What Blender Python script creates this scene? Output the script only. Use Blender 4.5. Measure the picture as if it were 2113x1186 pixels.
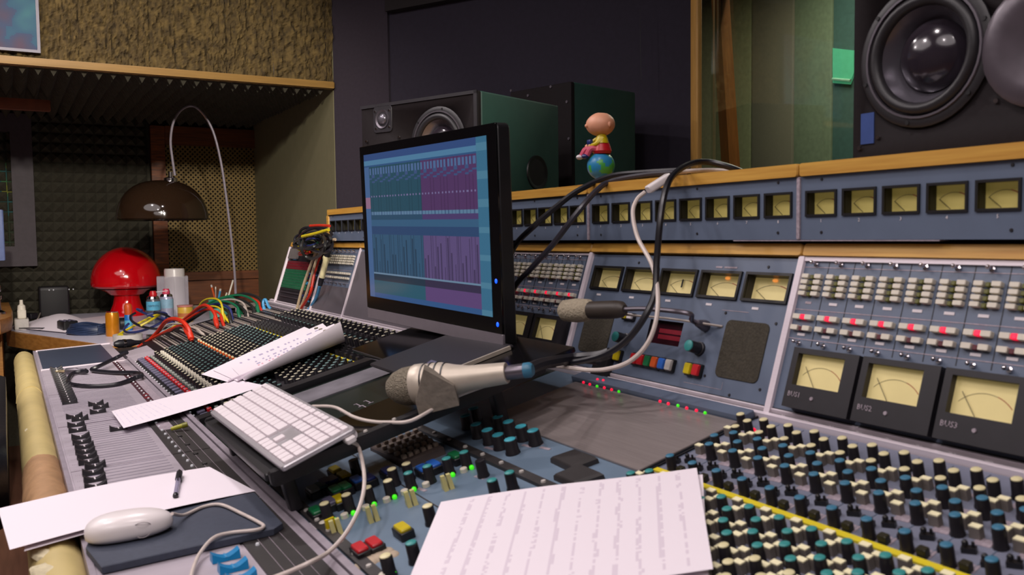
import bpy, bmesh, math, random
from mathutils import Matrix, Vector, noise
random.seed(7)
for o in list(bpy.data.objects):
    bpy.data.objects.remove(o, do_unlink=True)
C = bpy.context.scene.collection
SC = bpy.context.scene

# ------------------------------------------------------------------ camera
# rows of CR: world X, Y, Z expressed along the camera's right / up / forward
CR = ((0.5020939, -0.0455795, -0.8636111), (0.8647301, 0.0402909, 0.5006180), (-0.0119778, 0.9981479, -0.0596438))
CAMZ, FPX, CX, CY = 1.2, 1800.0, 1056.5, 593.0
cam = bpy.data.cameras.new('camera')
cam_ob = bpy.data.objects.new('camera', cam)
C.objects.link(cam_ob)
cam.sensor_width = 36.0
cam.lens = FPX / 2113 * 36.0
cam.clip_start = 0.05
cam_ob.matrix_world = Matrix(((CR[0][0], CR[0][1], -CR[0][2], 0), (CR[1][0], CR[1][1], -CR[1][2], 0),
                              (CR[2][0], CR[2][1], -CR[2][2], CAMZ), (0, 0, 0, 1)))
cam.dof.use_dof = True
cam.dof.focus_distance = 3.0
cam.dof.aperture_fstop = 9.0
SC.camera = cam_ob

# ------------------------------------------------------------------ light and exposure
SC.view_settings.view_transform = 'Standard'
SC.view_settings.look = 'None'
SC.view_settings.exposure = -0.15
SC.view_settings.gamma = 1.0
SC.view_settings.use_curve_mapping = False
world = bpy.data.worlds.new('room_air')
SC.world = world
world.use_nodes = True
world.node_tree.nodes['Background'].inputs[0].default_value = (0.9, 0.85, 0.95, 1)
world.node_tree.nodes['Background'].inputs[1].default_value = 0.05


def lamp(name, loc, power, size, col=(1.0, 0.90, 0.90), target=None):
    l = bpy.data.lights.new(name, 'AREA')
    l.shape = 'DISK'
    l.size = size
    l.energy = power
    l.color = col
    o = bpy.data.objects.new(name, l)
    o.location = loc
    if target:
        d = Vector(target) - Vector(loc)
        o.rotation_euler = d.to_track_quat('-Z', 'Y').to_euler()
    C.objects.link(o)
    return o


for i, (x, y, p) in enumerate(((0.3, 0.1, 7), (-0.3, -0.7, 7), (-1.0, 0.3, 8), (-1.9, -0.4, 10), (-2.7, 0.4, 11), (-3.3, -0.5, 11))):
    lamp('ceiling_spot', (x, y, 2.74), p, 0.11)
lamp('bounce_fill', (0.1, -1.0, 2.74), 34, 2.2)  # wide added fills, standing in for light bounced around the room
lamp('bounce_fill', (-2.6, -1.0, 2.74), 34, 2.2)


def spot(name, loc, target, power, cone, col=(1.0, 0.92, 0.80)):
    l = bpy.data.lights.new(name, 'SPOT')
    l.energy = power
    l.spot_size = math.radians(cone)
    l.spot_blend = 0.5
    l.shadow_soft_size = 0.06
    l.color = col
    o = bpy.data.objects.new(name, l)
    o.location = loc
    o.rotation_euler = (Vector(target) - Vector(loc)).to_track_quat('-Z', 'Y').to_euler()
    C.objects.link(o)


spot('recess_fill_spot', (-0.4, -0.2, 2.7), (-5.9, 0.5, 0.9), 330, 44)  # unseen spots added to brighten the recess, kept off the console
spot('recess_fill_spot', (0.3, 0.3, 2.7), (-5.6, 0.9, 0.8), 260, 36)
lamp('frame_fill', (-2.0, 2.55, 2.6), 5, 0.1, (1.0, 0.9, 0.75))  # unseen fill light added behind the pane to brighten the inner frame
lamp('live_room_lamp', (-3.0, 3.3, 2.7), 24, 0.8, (1.0, 0.95, 0.82))


# ------------------------------------------------------------------ helpers
def lin(c):
    return tuple((v / 12.92 if v <= 0.04045 else ((v + 0.055) / 1.055) ** 2.4) for v in (x / 255 for x in c))


def mat(name, rgb, rough=0.5, metal=0.0, var=0.10, scale=40.0, bump=0.0, emit=0.0, emit_rgb=None, coat=0.0, spec=None,
        stretch=None, second=None, trans=0.0, alpha=1.0):
    m = bpy.data.materials.new(name)
    m.use_nodes = True
    nt = m.node_tree
    b = nt.nodes['Principled BSDF']
    c = lin(rgb)
    c2 = lin(second) if second else tuple(v * (1 - var * 2) for v in c)
    tc = nt.nodes.new('ShaderNodeTexCoord')
    mp = nt.nodes.new('ShaderNodeMapping')
    if stretch:
        mp.inputs['Scale'].default_value = stretch
    nz = nt.nodes.new('ShaderNodeTexNoise')
    nz.inputs['Scale'].default_value = scale
    nz.inputs['Detail'].default_value = 5
    rp = nt.nodes.new('ShaderNodeValToRGB')
    rp.color_ramp.elements[0].position = 0.3
    rp.color_ramp.elements[1].position = 0.7
    rp.color_ramp.elements[0].color = (*c2, 1)
    rp.color_ramp.elements[1].color = (*c, 1)
    nt.links.new(tc.outputs['Object'], mp.inputs[0])
    nt.links.new(mp.outputs[0], nz.inputs['Vector'])
    nt.links.new(nz.outputs['Fac'], rp.inputs[0])
    nt.links.new(rp.outputs[0], b.inputs['Base Color'])
    b.inputs['Roughness'].default_value = rough
    b.inputs['Metallic'].default_value = metal
    if spec is not None:
        b.inputs['Specular IOR Level'].default_value = spec
    if coat:
        b.inputs['Coat Weight'].default_value = coat
        b.inputs['Coat Roughness'].default_value = 0.05
    if bump:
        bp = nt.nodes.new('ShaderNodeBump')
        bp.inputs['Strength'].default_value = bump
        bp.inputs['Distance'].default_value = 0.01
        nt.links.new(nz.outputs['Fac'], bp.inputs['Height'])
        nt.links.new(bp.outputs[0], b.inputs['Normal'])
    if emit:
        b.inputs['Emission Strength'].default_value = emit
        b.inputs['Emission Color'].default_value = (*lin(emit_rgb or rgb), 1)
    if trans:
        b.inputs['Transmission Weight'].default_value = trans
    if alpha < 1:
        b.inputs['Alpha'].default_value = alpha
    return m


def mat_attr(name, rough=0.6, emit=0.0):
    """colour printed on the surface, read from the mesh's own 'print' attribute"""
    m = bpy.data.materials.new(name)
    m.use_nodes = True
    nt = m.node_tree
    b = nt.nodes['Principled BSDF']
    a = nt.nodes.new('ShaderNodeAttribute')
    a.attribute_name = 'print'
    b.inputs['Roughness'].default_value = rough
    if emit:
        b.inputs['Base Color'].default_value = (0.01, 0.01, 0.012, 1)
        nt.links.new(a.outputs['Color'], b.inputs['Emission Color'])
        b.inputs['Emission Strength'].default_value = emit
    else:
        nt.links.new(a.outputs['Color'], b.inputs['Base Color'])
    return m


def mat_glass(name, tint, gloss=0.08):
    m = bpy.data.materials.new(name)
    m.use_nodes = True
    nt = m.node_tree
    nt.nodes.remove(nt.nodes['Principled BSDF'])
    t = nt.nodes.new('ShaderNodeBsdfTransparent')
    t.inputs[0].default_value = (*tint, 1)
    g = nt.nodes.new('ShaderNodeBsdfGlossy')
    g.inputs['Roughness'].default_value = 0.03
    x = nt.nodes.new('ShaderNodeMixShader')
    f = nt.nodes.new('ShaderNodeFresnel')
    f.inputs[0].default_value = 1.35
    nt.links.new(f.outputs[0], x.inputs[0])
    nt.links.new(t.outputs[0], x.inputs[1])
    nt.links.new(g.outputs[0], x.inputs[2])
    nt.links.new(x.outputs[0], nt.nodes['Material Output'].inputs[0])
    return m


I4 = Matrix.Identity(4)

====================

REQUEST.
Omit the pictures, then repeat exactly each line from the beginning of the listing through the line with "SC.camera = cam_ob".

CORRECT RESULT.
What Blender Python script creates this scene? Output the script only. Use Blender 4.5. Measure the picture as if it were 2113x1186 pixels.
import bpy, bmesh, math, random
from mathutils import Matrix, Vector, noise
random.seed(7)
for o in list(bpy.data.objects):
    bpy.data.objects.remove(o, do_unlink=True)
C = bpy.context.scene.collection
SC = bpy.context.scene

# ------------------------------------------------------------------ camera
# rows of CR: world X, Y, Z expressed along the camera's right / up / forward
CR = ((0.5020939, -0.0455795, -0.8636111), (0.8647301, 0.0402909, 0.5006180), (-0.0119778, 0.9981479, -0.0596438))
CAMZ, FPX, CX, CY = 1.2, 1800.0, 1056.5, 593.0
cam = bpy.data.cameras.new('camera')
cam_ob = bpy.data.objects.new('camera', cam)
C.objects.link(cam_ob)
cam.sensor_width = 36.0
cam.lens = FPX / 2113 * 36.0
cam.clip_start = 0.05
cam_ob.matrix_world = Matrix(((CR[0][0], CR[0][1], -CR[0][2], 0), (CR[1][0], CR[1][1], -CR[1][2], 0),
                              (CR[2][0], CR[2][1], -CR[2][2], CAMZ), (0, 0, 0, 1)))
cam.dof.use_dof = True
cam.dof.focus_distance = 3.0
cam.dof.aperture_fstop = 9.0
SC.camera = cam_ob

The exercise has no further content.